DVR Project – The Computer

There are a few critical elements to the computer I was seeking, it had to be fairly recent (2Ghz+/- processor speed), it needed a few Gig of memory (either present or at least capable of increase) and the storage needed to be fairly large (IDE 500Gig HD minimum).

The computer also needed to be capable of working with the Ebay 8 channel DVR card (sadly something I never know until it comes time to plug the damn thing in) and finally the computer needed to be inexpensive.

I may have acquired that computer yesterday. An HP Compaq Desktop, 2.8Ghz processor, 500Meg RAM (one slot used and one remaining open, SDRAM) and 40 Gig HD, along with onboard sound, NIC etc etc etc for $89.99 – A clean $100 after the gummint took their due).

New DVR Computer?

The only problem with the PC appears to be the HP specific half height PCI slots, but thankfully the DVR card is half height, and it was a moments work with tin snips to get the card to fit with the case closed. Some quick exploring in Ubuntu and I confirmed that at least it was seeing 8 video devices (a good start), although all kinds of hardware detection errors kept threatening to rain on my parade.

In the end the card works fine. Up and running within a few hours. Higher resolution and frame rates chewed through 50% of the 40Gig drive in about 3 hours of experimentation (that was just one camera 640×480 at 25fps), upgrades are going to be imperative.

More experimentation with different distributions of Linux to see how much I can decrease the overhead without making the thing any more unfriendly than absolutely required.

Update: Satisfied that the DVR card works, I’m proceeding with upgrading both memory and storage, this requires some bargain shopping for DDR Ram and a 500Gig IDE drive so may take a bit of time. The good news is that experimentation with Linux doesn’t have to wait for the upgrades.


  1. Ted Onyszczak says:

    What compression does it record to MPEG, DV, H264? These things all make a difference and in Linux it can be hard optimizing CODECS, as it’s a little less plug-and-play.

  2. Ted Onyszczak says:

    PS, NTSC standard is 29.97 FPS if you ever plan to off-load, say to DVD. Don’t get me started about why 29.97 and not 30, it’s a herculean cluster fuck.

  3. Erik says:

    Actually I’m pretty sure it records each frame as a JPEG and then binds them together as needed, using (at least in the machine I have running) cambozola (A java viewer to stream them).

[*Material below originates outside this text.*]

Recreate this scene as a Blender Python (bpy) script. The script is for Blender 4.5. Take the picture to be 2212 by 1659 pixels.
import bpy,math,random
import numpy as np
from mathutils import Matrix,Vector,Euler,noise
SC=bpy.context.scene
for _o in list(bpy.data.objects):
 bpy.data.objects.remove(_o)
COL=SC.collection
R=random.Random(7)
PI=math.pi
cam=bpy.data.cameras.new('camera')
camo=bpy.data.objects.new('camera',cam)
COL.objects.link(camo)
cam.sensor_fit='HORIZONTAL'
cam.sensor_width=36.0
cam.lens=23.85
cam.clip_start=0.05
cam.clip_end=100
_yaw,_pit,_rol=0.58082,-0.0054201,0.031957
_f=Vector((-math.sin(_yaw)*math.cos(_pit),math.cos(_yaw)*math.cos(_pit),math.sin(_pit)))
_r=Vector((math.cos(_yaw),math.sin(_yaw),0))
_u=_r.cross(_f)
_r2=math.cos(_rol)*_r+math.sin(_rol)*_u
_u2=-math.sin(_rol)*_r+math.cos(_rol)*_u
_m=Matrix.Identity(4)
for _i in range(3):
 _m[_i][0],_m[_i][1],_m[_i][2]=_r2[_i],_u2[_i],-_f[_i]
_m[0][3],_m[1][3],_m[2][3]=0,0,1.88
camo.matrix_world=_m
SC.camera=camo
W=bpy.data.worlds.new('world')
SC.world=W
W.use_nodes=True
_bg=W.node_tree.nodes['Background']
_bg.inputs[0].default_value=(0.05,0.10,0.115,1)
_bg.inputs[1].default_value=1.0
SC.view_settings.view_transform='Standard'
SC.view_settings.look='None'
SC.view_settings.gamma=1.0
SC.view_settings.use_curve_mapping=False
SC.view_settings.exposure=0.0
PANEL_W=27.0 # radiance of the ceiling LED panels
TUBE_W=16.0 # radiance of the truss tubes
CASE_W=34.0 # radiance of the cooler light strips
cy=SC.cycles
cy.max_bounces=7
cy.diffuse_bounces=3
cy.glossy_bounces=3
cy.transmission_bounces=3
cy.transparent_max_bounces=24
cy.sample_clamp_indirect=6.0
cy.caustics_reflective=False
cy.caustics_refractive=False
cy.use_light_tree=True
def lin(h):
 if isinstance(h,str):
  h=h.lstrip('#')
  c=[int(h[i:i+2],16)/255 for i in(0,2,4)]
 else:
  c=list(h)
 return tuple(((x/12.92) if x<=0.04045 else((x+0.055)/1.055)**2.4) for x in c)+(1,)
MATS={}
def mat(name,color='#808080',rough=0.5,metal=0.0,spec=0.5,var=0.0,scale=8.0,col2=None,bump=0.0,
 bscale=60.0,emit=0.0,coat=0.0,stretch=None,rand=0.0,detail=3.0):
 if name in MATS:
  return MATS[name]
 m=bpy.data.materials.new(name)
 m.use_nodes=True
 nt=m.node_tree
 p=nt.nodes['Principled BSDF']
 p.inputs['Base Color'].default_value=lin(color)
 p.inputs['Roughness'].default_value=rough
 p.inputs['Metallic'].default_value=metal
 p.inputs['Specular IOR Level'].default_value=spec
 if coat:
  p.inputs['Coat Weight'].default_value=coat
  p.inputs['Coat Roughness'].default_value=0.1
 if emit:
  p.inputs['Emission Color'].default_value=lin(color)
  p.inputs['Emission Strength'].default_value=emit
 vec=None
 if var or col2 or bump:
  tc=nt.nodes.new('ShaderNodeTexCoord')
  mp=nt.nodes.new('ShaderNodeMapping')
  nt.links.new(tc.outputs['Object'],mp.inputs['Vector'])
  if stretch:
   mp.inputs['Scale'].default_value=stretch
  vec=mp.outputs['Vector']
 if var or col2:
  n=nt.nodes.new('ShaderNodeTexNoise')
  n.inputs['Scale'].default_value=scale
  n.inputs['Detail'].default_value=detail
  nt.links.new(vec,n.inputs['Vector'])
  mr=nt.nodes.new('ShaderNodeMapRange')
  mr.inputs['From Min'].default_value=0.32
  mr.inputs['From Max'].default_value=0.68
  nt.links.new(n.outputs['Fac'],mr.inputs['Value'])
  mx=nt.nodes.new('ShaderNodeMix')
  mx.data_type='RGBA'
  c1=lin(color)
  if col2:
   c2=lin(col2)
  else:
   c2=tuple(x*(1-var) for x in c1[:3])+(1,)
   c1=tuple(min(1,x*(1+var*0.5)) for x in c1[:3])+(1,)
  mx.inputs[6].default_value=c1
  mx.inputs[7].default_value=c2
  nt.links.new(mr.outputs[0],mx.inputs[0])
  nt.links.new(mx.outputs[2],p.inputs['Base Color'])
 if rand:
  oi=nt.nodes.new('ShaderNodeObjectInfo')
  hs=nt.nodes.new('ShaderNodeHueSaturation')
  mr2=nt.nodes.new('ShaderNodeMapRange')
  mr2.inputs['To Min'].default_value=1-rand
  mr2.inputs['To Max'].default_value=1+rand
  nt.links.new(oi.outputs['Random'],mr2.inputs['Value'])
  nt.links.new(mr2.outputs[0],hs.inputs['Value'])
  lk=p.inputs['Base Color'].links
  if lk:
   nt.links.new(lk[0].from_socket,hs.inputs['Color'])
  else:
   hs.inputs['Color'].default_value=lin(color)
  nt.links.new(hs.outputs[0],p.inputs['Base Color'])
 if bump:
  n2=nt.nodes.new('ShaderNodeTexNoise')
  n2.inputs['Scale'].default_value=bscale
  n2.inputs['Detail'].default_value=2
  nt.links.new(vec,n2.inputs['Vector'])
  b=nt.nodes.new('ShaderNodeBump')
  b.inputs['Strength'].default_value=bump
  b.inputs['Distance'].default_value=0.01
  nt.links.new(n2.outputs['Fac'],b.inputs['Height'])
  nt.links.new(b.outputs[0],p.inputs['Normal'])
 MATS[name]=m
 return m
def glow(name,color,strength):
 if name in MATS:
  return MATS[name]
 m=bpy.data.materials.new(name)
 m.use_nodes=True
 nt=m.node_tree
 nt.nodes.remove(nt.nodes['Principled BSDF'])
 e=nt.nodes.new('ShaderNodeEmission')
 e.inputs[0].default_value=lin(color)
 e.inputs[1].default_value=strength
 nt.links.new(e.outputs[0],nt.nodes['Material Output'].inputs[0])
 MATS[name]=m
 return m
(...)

    There are also some optimization steps that I have yet to familiarize myself with, but the gist of it is that compression out of the box is hardly optimal (some tweaking required).

  4. Ted Onyszczak says:

    That would be m-jpeg, or motion j-peg, an older standard. I used to use it 7-8 years ago. The difference between that and say DVD is that MPEG keyframes, every 5 frames or so, to save size, whereas each m-jpeg frame is self contained, therefore uses more space. But Less, than DV. Are you planning to keep it 640X480? I used to go 320X240 and it still looked pretty good even projected on the huge screen in our mixing room. Better than VHS anyway.

  5. Erik says:

    I’m still doing some reading on how they’ve dealt with issues since I installed my current system, looks like I have some playing around to do.

    Resolution? A variety actually. A few cameras recorded at 640×480, the majority at 388×260 (or some mutant slightly larger 320×240 res), variable frame rates to reduce processor load (typically 5fps, kicking up to 15fps for alarms).

    Going to spend some time coming up with an optimal configuration (smarter motion detection increases processor load, higher frame rate and resolution increases processor load, compromise compromise compromise).

    Going to upgrade the RAM and HDD and see how it handles it. More playing ahead!